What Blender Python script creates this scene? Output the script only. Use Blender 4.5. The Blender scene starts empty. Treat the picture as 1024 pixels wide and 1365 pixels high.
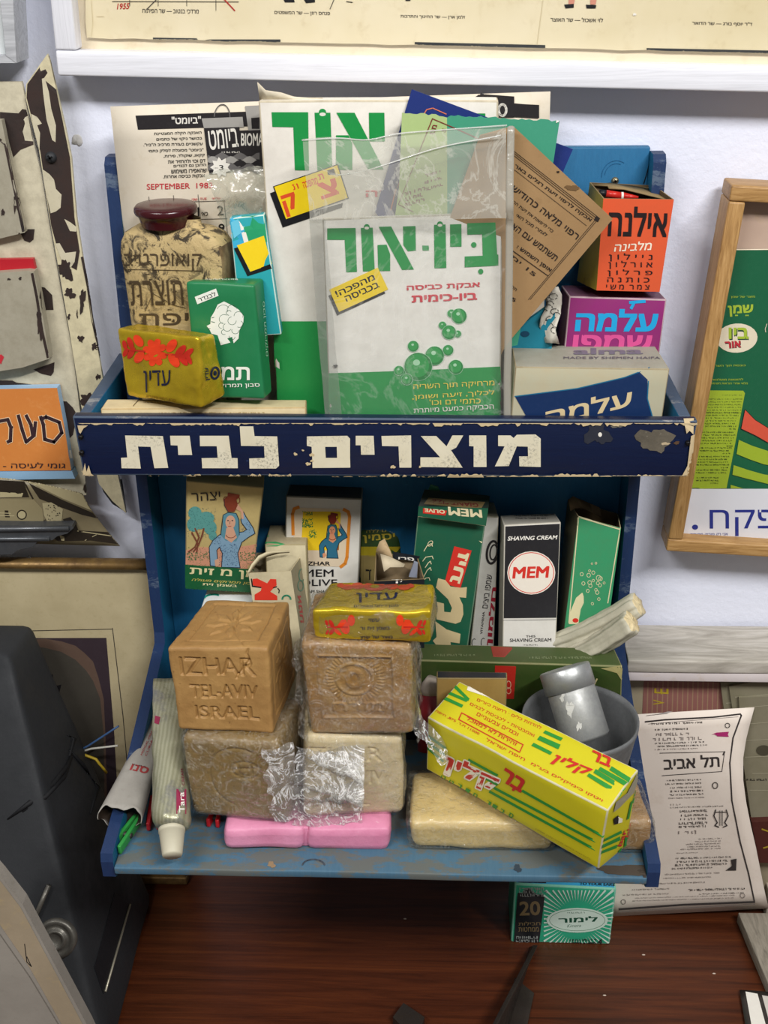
import bpy, bmesh, math, random, re
import numpy as np
from mathutils import Vector, Matrix, noise
from mathutils.bvhtree import BVHTree
from mathutils.geometry import tessellate_polygon, delaunay_2d_cdt

SC = bpy.context.scene
COL = SC.collection
# ---------------------------------------------------------------- camera
F_PX = 1593.5
CAM = Vector((.0356, -.8355, .3142))
ROT = Matrix.Rotation(.0463, 3, 'Z') @ Matrix.Rotation(math.pi/2-.4765, 3, 'X') @ Matrix.Rotation(-.0142, 3, 'Z')
cd = bpy.data.cameras.new('camera'); cam = bpy.data.objects.new('camera', cd); COL.objects.link(cam)
cam.location = CAM; cam.rotation_euler = ROT.to_euler()
cd.sensor_fit = 'VERTICAL'; cd.sensor_height = 36; cd.lens = F_PX/1365*36
cd.clip_start = .01; cd.clip_end = 50
SC.camera = cam
# ---------------------------------------------------------------- world, lamps, exposure
W = bpy.data.worlds.new('World'); SC.world = W; W.use_nodes = True
W.node_tree.nodes['Background'].inputs[0].default_value = (1, .965, .91, 1)
W.node_tree.nodes['Background'].inputs[1].default_value = .15
def area(name, loc, target, sx, sy, energy, color):
    l = bpy.data.lights.new(name, 'AREA'); l.shape = 'RECTANGLE'; l.size = sx; l.size_y = sy
    l.energy = energy; l.color = color
    o = bpy.data.objects.new(name, l); COL.objects.link(o); o.location = loc
    o.rotation_euler = (Vector(target)-Vector(loc)).to_track_quat('-Z', 'Y').to_euler()
    return o
area('ceiling_tube_light_left', (-.80, -1.36, 1.42), (0, 0, -.1), .95, .045, 18, (1, .985, .97))
area('ceiling_tube_light_right', (.80, -1.36, 1.42), (0, 0, -.1), .95, .045, 31, (1, .985, .97))
SC.view_settings.view_transform = 'Standard'; SC.view_settings.look = 'None'
SC.view_settings.exposure = .24; SC.view_settings.gamma = 1; SC.view_settings.use_curve_mapping = False

# ---------------------------------------------------------------- helpers
def ray(p): return (ROT @ Vector(((p[0]-512)/F_PX, (682.5-p[1])/F_PX, -1)))
def at(p, Y):                       # point of the plane Y seen at a photo pixel
    d = ray(p); return CAM + d*((Y-CAM.y)/d.y)
def atz(p, Z):
    d = ray(p); return CAM + d*((Z-CAM.z)/d.z)
def Q(ox, oy, s): return lambda *pts: [(ox+x/s, oy+y/s) for x, y in pts]
def lin(h):
    h = h.lstrip('#'); c = [int(h[i:i+2], 16)/255 for i in (0, 2, 4)]
    return tuple((x/12.92 if x <= .04045 else ((x+.055)/1.055)**2.4) for x in c)+(1,)
class NT:
    def __init__(s, name):
        s.m = bpy.data.materials.new(name); s.m.use_nodes = True; s.t = s.m.node_tree
        s.b = s.t.nodes['Principled BSDF']; s.out = s.t.nodes['Material Output']
    def n(s, ty, **kw):
        x = s.t.nodes.new(ty)
        for k, v in kw.items():
            if k in x.inputs: x.inputs[k].default_value = v
            else: setattr(x, k, v)
        return x
    def l(s, a, b): s.t.links.new(a, b)
    def tc(s, scale=(1, 1, 1)):
        c = s.n('ShaderNodeTexCoord'); m = s.n('ShaderNodeMapping'); m.inputs['Scale'].default_value = scale
        s.l(c.outputs['Object'], m.inputs['Vector']); return m.outputs[0]
    def noise(s, scale, detail=4, rough=.6, vec=None, dist=0):
        x = s.n('ShaderNodeTexNoise', Scale=scale, Detail=detail, Roughness=rough, Distortion=dist)
        s.l(vec or s.tc(), x.inputs['Vector']); return x.outputs['Fac']
    def ramp(s, fac, stops, interp='LINEAR'):
        r = s.n('ShaderNodeValToRGB'); r.color_ramp.interpolation = interp
        e = r.color_ramp.elements
        while len(e) < len(stops): e.new(.5)
        for i, (p, c) in enumerate(stops): e[i].position = p; e[i].color = c if len(c) == 4 else (*c, 1)
        s.l(fac, r.inputs[0]); return r.outputs[0]
    def mix(s, fac, a, b, mode='MIX'):
        x = s.n('ShaderNodeMix', data_type='RGBA', blend_type=mode)
        for v, i in ((fac, 0), (a, 6), (b, 7)):
            if hasattr(v, 'links'): s.l(v, x.inputs[i])
            else: x.inputs[i].default_value = v
        return x.outputs[2]
    def base(s, c):
        if hasattr(c, 'links'): s.l(c, s.b.inputs['Base Color'])
        else: s.b.inputs['Base Color'].default_value = c
    def set(s, rough=.6, metal=0, spec=.5, **kw):
        s.b.inputs['Roughness'].default_value = rough; s.b.inputs['Metallic'].default_value = metal
        s.b.inputs['Specular IOR Level'].default_value = spec
        for k, v in kw.items(): s.b.inputs[k].default_value = v
    def bump(s, h, strength=.3, dist=.001):
        b = s.n('ShaderNodeBump', Strength=strength, Distance=dist); s.l(h, b.inputs['Height']); s.l(b.outputs[0], s.b.inputs['Normal']); return b
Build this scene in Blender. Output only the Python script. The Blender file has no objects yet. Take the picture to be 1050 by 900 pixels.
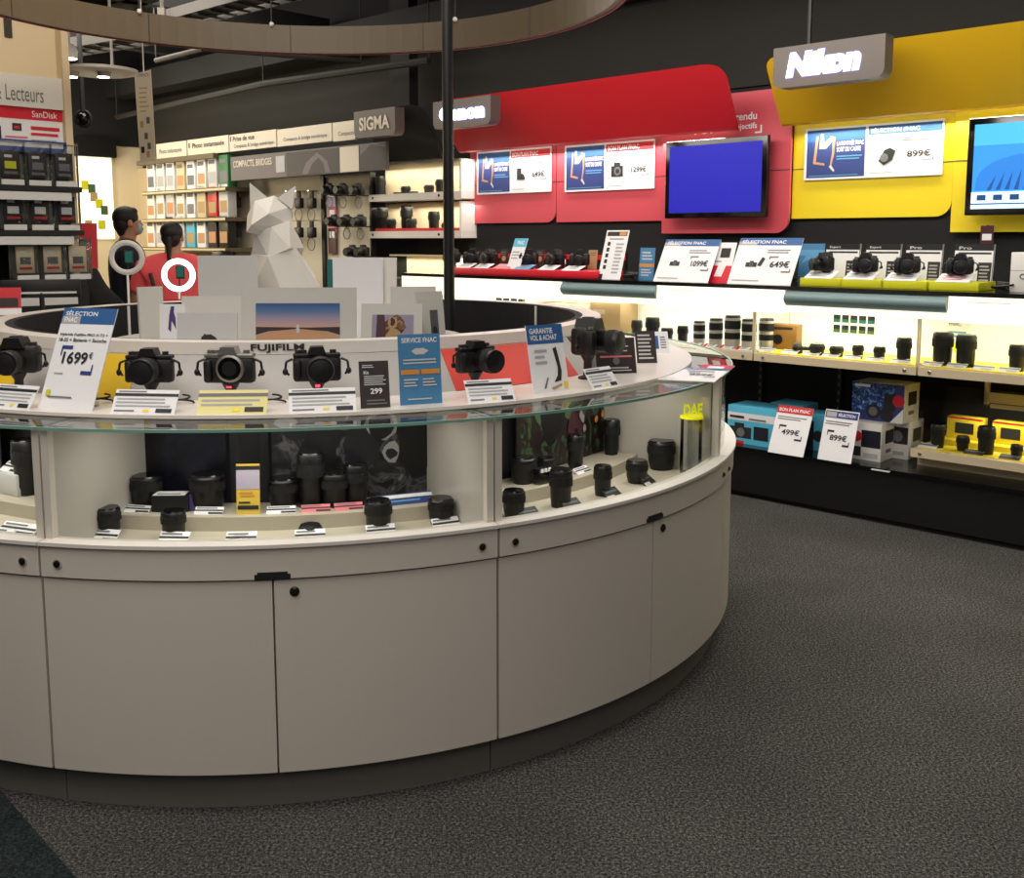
import bpy, bmesh, math, random
from mathutils import Matrix, Vector
random.seed(7)
PI = math.pi
sc = bpy.context.scene
COL = sc.collection
# ------------------------------------------------------------------ camera numbers (used to survey the place)
F, PITCH, H, PY = 1050.0, math.radians(7.1), 1.55, 376.0

def ray(x, y):
    a = (x-525)/F; b = -(y-PY)/F
    return Vector((a, math.cos(PITCH)+b*math.sin(PITCH), -math.sin(PITCH)+b*math.cos(PITCH)))
def atz(x, y, z):
    d = ray(x, y); t = (z-H)/d.z
    return d.x*t, d.y*t
def aty(x, y, Y):
    d = ray(x, y); t = Y/d.y
    return Vector((d.x*t, Y, H+d.z*t))
def px_of(X, Y, Z):
    Z -= H
    f = Y*math.cos(PITCH)-Z*math.sin(PITCH)
    return 525+F*X/f
# wall frame: s along the brand wall (grows towards the right), o = depth into the wall, z up
U = Vector((0.72537, -0.68835)); N = Vector((0.68835, 0.72537)); D0 = 5.3305
WRZ = math.atan2(U.y, U.x)
def wp(s, o, z=0.0):
    return Vector((U.x*s+N.x*(D0+o), U.y*s+N.y*(D0+o), z))
def W(x, y, o):
    r = ray(x, y); t = (D0+o)/(r.x*N.x+r.y*N.y)
    return (r.x*U.x+r.y*U.y)*t, r.z*t+H
# round counter frame
CX, CY = -0.87, 4.38
def pol(R, ph, z=0.0):
    return Vector((CX+R*math.cos(ph), CY+R*math.sin(ph), z))
def cr(x, R, z):
    lo, hi = math.radians(-165), math.radians(-3)
    for _ in range(40):
        m = (lo+hi)/2; p = pol(R, m, z)
        if px_of(p.x, p.y, p.z) < x: lo = m
        else: hi = m
    return (lo+hi)/2

# ------------------------------------------------------------------ materials
def srgb(c):
    c /= 255.0
    return c/12.92 if c <= 0.04045 else ((c+0.055)/1.055)**2.4
def lin(r, g, b): return (srgb(r), srgb(g), srgb(b), 1)
MATS = {}
def mat(name, rgb=(128,128,128), rough=0.5, metal=0.0, emit=0.0, noise=0.0, nscale=40.0, bump=0.0, alpha=1.0, ecol=None, coat=0.0):
    if name in MATS: return MATS[name]
    m = bpy.data.materials.new(name); m.use_nodes = True
    nt = m.node_tree; b = nt.nodes['Principled BSDF']
    c = lin(*rgb)
    b.inputs['Base Color'].default_value = c
    b.inputs['Roughness'].default_value = rough
    b.inputs['Metallic'].default_value = metal
    b.inputs['Coat Weight'].default_value = coat
    if emit > 0:
        b.inputs['Emission Color'].default_value = lin(*(ecol or rgb)); b.inputs['Emission Strength'].default_value = emit
    if noise > 0 or bump > 0:
        tc = nt.nodes.new('ShaderNodeTexCoord'); nz = nt.nodes.new('ShaderNodeTexNoise')
        nz.inputs['Scale'].default_value = nscale; nz.inputs['Detail'].default_value = 3
        nt.links.new(tc.outputs['Object'], nz.inputs['Vector'])
        if noise > 0:
            mx = nt.nodes.new('ShaderNodeMix'); mx.data_type = 'RGBA'
            mx.inputs['A'].default_value = tuple(v*(1-noise) for v in c[:3])+(1,)
            mx.inputs['B'].default_value = tuple(min(1, v*(1+noise)) for v in c[:3])+(1,)
            nt.links.new(nz.outputs['Fac'], mx.inputs['Factor']); nt.links.new(mx.outputs['Result'], b.inputs['Base Color'])
        if bump > 0:
            bp = nt.nodes.new('ShaderNodeBump'); bp.inputs['Strength'].default_value = bump; bp.inputs['Distance'].default_value = 0.004
            nt.links.new(nz.outputs['Fac'], bp.inputs['Height']); nt.links.new(bp.outputs['Normal'], b.inputs['Normal'])
    MATS[name] = m
    return m
def glass_mat(name, tint, ior=1.45, rough=0.0, tr=None, gmax=1.0):
    m = bpy.data.materials.new(name); m.use_nodes = True; nt = m.node_tree
    for n in list(nt.nodes): nt.nodes.remove(n)
    out = nt.nodes.new('ShaderNodeOutputMaterial'); mix = nt.nodes.new('ShaderNodeMixShader')
    t = nt.nodes.new('ShaderNodeBsdfTransparent'); g = nt.nodes.new('ShaderNodeBsdfGlossy'); fr = nt.nodes.new('ShaderNodeFresnel')
    fr.inputs['IOR'].default_value = ior
    t.inputs['Color'].default_value = tint; g.inputs['Roughness'].default_value = rough
    ml = nt.nodes.new('ShaderNodeMath'); ml.operation = 'MULTIPLY'; ml.inputs[1].default_value = gmax
    nt.links.new(fr.outputs['Fac'], ml.inputs[0]); nt.links.new(ml.outputs[0], mix.inputs['Fac'])
    nt.links.new(t.outputs['BSDF'], mix.inputs[1]); nt.links.new(g.outputs['BSDF'], mix.inputs[2])
    nt.links.new(mix.outputs['Shader'], out.inputs['Surface'])
    MATS[name] = m; return m

glass_mat('glass', (0.93, 0.96, 0.94, 1)); glass_mat('glass_top', (0.86, 0.92, 0.89, 1), ior=1.5)
glass_mat('case_glass', (0.96, 0.97, 0.96, 1), ior=1.3, gmax=0.6)
glass_mat('acrylic', (0.93, 0.95, 0.96, 1), ior=1.4)
glass_mat('smoke_glass', (0.25, 0.28, 0.27, 1), ior=1.4, gmax=0.7)
def grad(name, z0, z1, stops):
    m = bpy.data.materials.new(name); m.use_nodes = True; nt = m.node_tree; bs = nt.nodes['Principled BSDF']; bs.inputs['Roughness'].default_value = .6
    tc = nt.nodes.new('ShaderNodeTexCoord'); sp = nt.nodes.new('ShaderNodeSeparateXYZ'); mr = nt.nodes.new('ShaderNodeMapRange'); mr.inputs['From Min'].default_value = z0; mr.inputs['From Max'].default_value = z1
    cr_ = nt.nodes.new('ShaderNodeValToRGB'); e = cr_.color_ramp.elements; e[0].position = stops[0][0]; e[0].color = lin(*stops[0][1]); e[1].position = stops[-1][0]; e[1].color = lin(*stops[-1][1])
    for p, c in stops[1:-1]: k = e.new(p); k.color = lin(*c)
    nt.links.new(tc.outputs['Object'], sp.inputs[0]); nt.links.new(sp.outputs['Z'], mr.inputs['Value']); nt.links.new(mr.outputs['Result'], cr_.inputs['Fac']); nt.links.new(cr_.outputs['Color'], bs.inputs['Base Color'])
    MATS[name] = m
grad('sky_grad', .08, .185, [(.2, (196,160,150)), (.45, (160,146,166)), (.7, (90,120,164)), (1, (38,84,140))])
def photo(name, scale, stops, stretch=(1,1,1)):
    m = bpy.data.materials.new(name); m.use_nodes = True; nt = m.node_tree; bs = nt.nodes['Principled BSDF']; bs.inputs['Roughness'].default_value = .35
    tc = nt.nodes.new('ShaderNodeTexCoord'); mp = nt.nodes.new('ShaderNodeMapping'); mp.inputs['Scale'].default_value = stretch; nz = nt.nodes.new('ShaderNodeTexNoise'); nz.inputs['Scale'].default_value = scale; nz.inputs['Detail'].default_value = 5; nz.inputs['Distortion'].default_value = 1.2
    rp = nt.nodes.new('ShaderNodeValToRGB'); e = rp.color_ramp.elements; e[0].position = stops[0][0]; e[0].color = lin(*stops[0][1]); e[1].position = stops[-1][0]; e[1].color = lin(*stops[-1][1])
    for p, c in stops[1:-1]: k = e.new(p); k.color = lin(*c)
    nt.links.new(tc.outputs['Object'], mp.inputs[0]); nt.links.new(mp.outputs[0], nz.inputs['Vector']); nt.links.new(nz.outputs['Fac'], rp.inputs['Fac']); nt.links.new(rp.outputs['Color'], bs.inputs['Base Color'])
    MATS[name] = m
photo('photo_bw', 16, [(.38, (14,14,16)), (.5, (34,34,36)), (.58, (84,84,86)), (.66, (30,30,32)), (.74, (120,120,122))])
photo('photo_navy', 9, [(.35, (10,10,14)), (.5, (18,20,34)), (.7, (30,34,58))])
photo('photo_col', 22, [(.34, (16,14,14)), (.44, (44,24,30)), (.52, (24,24,22)), (.6, (70,92,60)), (.66, (30,20,20)), (.74, (150,116,88))], (1, 1, .6))
photo('photo_violet', 14, [(.35, (16,16,30)), (.55, (52,58,120)), (.72, (92,98,160))])
photo('photo_fur', 60, [(.35, (40,26,20)), (.55, (120,84,60)), (.7, (176,136,100))])
photo('photo_kit', 40, [(.36, (16,20,50)), (.5, (28,60,140)), (.62, (90,160,220)), (.72, (200,225,245))])
def carpet(name, a, b, c):
    m = bpy.data.materials.new(name); m.use_nodes = True; nt = m.node_tree; bs = nt.nodes['Principled BSDF']
    bs.inputs['Roughness'].default_value = 0.95; bs.inputs['Specular IOR Level'].default_value = 0.1
    tc = nt.nodes.new('ShaderNodeTexCoord')
    n1 = nt.nodes.new('ShaderNodeTexNoise'); n1.inputs['Scale'].default_value = 120; n1.inputs['Detail'].default_value = 6; n1.inputs['Roughness'].default_value = .9
    n2 = nt.nodes.new('ShaderNodeTexNoise'); n2.inputs['Scale'].default_value = 2.2; n2.inputs['Detail'].default_value = 3
    for n in (n1, n2): nt.links.new(tc.outputs['Object'], n.inputs['Vector'])
    r = nt.nodes.new('ShaderNodeValToRGB'); e = r.color_ramp.elements
    e[0].position = .4; e[0].color = lin(*a); e[1].position = .64; e[1].color = lin(*c)
    k = e.new(.5); k.color = lin(*b)
    nt.links.new(n1.outputs['Fac'], r.inputs['Fac'])
    mx = nt.nodes.new('ShaderNodeMix'); mx.data_type = 'RGBA'; mx.blend_type = 'MULTIPLY'; mx.inputs['Factor'].default_value = .45
    r2 = nt.nodes.new('ShaderNodeValToRGB'); r2.color_ramp.elements[0].position = .35; r2.color_ramp.elements[0].color = (.6, .6, .6, 1); r2.color_ramp.elements[1].position = .65
    nt.links.new(n2.outputs['Fac'], r2.inputs['Fac'])
    nt.links.new(r.outputs['Color'], mx.inputs['A']); nt.links.new(r2.outputs['Color'], mx.inputs['B'])
    nt.links.new(mx.outputs['Result'], bs.inputs['Base Color'])
    bp = nt.nodes.new('ShaderNodeBump'); bp.inputs['Strength'].default_value = .3; bp.inputs['Distance'].default_value = .004
    nt.links.new(n1.outputs['Fac'], bp.inputs['Height']); nt.links.new(bp.outputs['Normal'], bs.inputs['Normal'])
    MATS[name] = m
carpet('carpet', (18, 18, 19), (64, 63, 62), (150, 147, 142)); carpet('carpet_dark', (22, 27, 29), (36, 44, 46), (72, 80, 80))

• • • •

:: DIRECTION ::
Return exactly what appears from the opening line of the material through the line with "from mathutils.geometry import", apart from the pictures.

:: TASK OUTPUT ::
What Blender Python script creates this scene? Output the script only. Use Blender 4.5. The Blender scene starts empty. Treat the picture as 1024 pixels wide and 1365 pixels high.
import bpy, bmesh, math, random, re
import numpy as np
from mathutils import Vector, Matrix, noise
from mathutils.bvhtree import BVHTree
from mathutils.geometry import tessellate_polygon, delaunay_2d_cdt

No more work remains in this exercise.